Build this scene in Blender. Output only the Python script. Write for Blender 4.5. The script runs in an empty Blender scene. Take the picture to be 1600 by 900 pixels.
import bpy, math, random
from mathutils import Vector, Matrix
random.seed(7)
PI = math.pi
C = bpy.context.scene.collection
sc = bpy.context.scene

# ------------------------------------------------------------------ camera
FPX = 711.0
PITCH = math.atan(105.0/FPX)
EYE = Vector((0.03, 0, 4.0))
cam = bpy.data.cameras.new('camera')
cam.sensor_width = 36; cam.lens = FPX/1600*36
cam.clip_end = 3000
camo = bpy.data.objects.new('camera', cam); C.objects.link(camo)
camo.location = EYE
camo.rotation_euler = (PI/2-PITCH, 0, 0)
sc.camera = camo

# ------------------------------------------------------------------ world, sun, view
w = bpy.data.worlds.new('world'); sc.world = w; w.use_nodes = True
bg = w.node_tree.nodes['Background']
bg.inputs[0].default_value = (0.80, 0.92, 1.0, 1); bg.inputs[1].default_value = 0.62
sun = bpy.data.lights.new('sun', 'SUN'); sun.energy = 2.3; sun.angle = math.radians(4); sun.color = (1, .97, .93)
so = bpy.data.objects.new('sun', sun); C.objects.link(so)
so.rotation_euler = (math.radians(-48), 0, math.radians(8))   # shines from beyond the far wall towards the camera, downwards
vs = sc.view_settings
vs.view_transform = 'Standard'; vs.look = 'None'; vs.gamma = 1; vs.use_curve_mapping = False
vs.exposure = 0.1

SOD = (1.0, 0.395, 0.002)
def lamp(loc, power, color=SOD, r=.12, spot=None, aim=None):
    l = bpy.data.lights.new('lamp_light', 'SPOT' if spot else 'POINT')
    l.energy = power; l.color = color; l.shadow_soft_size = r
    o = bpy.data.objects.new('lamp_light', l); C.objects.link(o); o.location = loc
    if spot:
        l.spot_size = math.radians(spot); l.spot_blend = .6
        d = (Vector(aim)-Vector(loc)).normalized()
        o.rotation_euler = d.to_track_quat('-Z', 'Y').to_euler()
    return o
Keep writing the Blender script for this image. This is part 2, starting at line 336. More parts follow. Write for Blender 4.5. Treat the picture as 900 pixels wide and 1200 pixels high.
· · · · · · ·
* _The task_: Give the complete listing a second time, exactly as it reads.

* _Answer for this exercise_:
Build this scene in Blender. Output only the Python script. Write for Blender 4.5. The script runs in an empty Blender scene. Take the picture to be 1600 by 900 pixels.
import bpy, math, random
from mathutils import Vector, Matrix
random.seed(7)
PI = math.pi
C = bpy.context.scene.collection
sc = bpy.context.scene

# ------------------------------------------------------------------ camera
FPX = 711.0
PITCH = math.atan(105.0/FPX)
EYE = Vector((0.03, 0, 4.0))
cam = bpy.data.cameras.new('camera')
cam.sensor_width = 36; cam.lens = FPX/1600*36
cam.clip_end = 3000
camo = bpy.data.objects.new('camera', cam); C.objects.link(camo)
camo.location = EYE
camo.rotation_euler = (PI/2-PITCH, 0, 0)
sc.camera = camo

# ------------------------------------------------------------------ world, sun, view
w = bpy.data.worlds.new('world'); sc.world = w; w.use_nodes = True
bg = w.node_tree.nodes['Background']
bg.inputs[0].default_value = (0.80, 0.92, 1.0, 1); bg.inputs[1].default_value = 0.62
sun = bpy.data.lights.new('sun', 'SUN'); sun.energy = 2.3; sun.angle = math.radians(4); sun.color = (1, .97, .93)
so = bpy.data.objects.new('sun', sun); C.objects.link(so)
so.rotation_euler = (math.radians(-48), 0, math.radians(8))   # shines from beyond the far wall towards the camera, downwards
vs = sc.view_settings
vs.view_transform = 'Standard'; vs.look = 'None'; vs.gamma = 1; vs.use_curve_mapping = False
vs.exposure = 0.1

SOD = (1.0, 0.395, 0.002)
def lamp(loc, power, color=SOD, r=.12, spot=None, aim=None):
    l = bpy.data.lights.new('lamp_light', 'SPOT' if spot else 'POINT')
    l.energy = power; l.color = color; l.shadow_soft_size = r
    o = bpy.data.objects.new('lamp_light', l); C.objects.link(o); o.location = loc
    if spot:
        l.spot_size = math.radians(spot); l.spot_blend = .6
        d = (Vector(aim)-Vector(loc)).normalized()
        o.rotation_euler = d.to_track_quat('-Z', 'Y').to_euler()
    return o
Keep writing the Blender script for this image. This is part 2, starting at line 336. More parts follow. Write for Blender 4.5. Treat the picture as 900 pixels wide and 1200 pixels high.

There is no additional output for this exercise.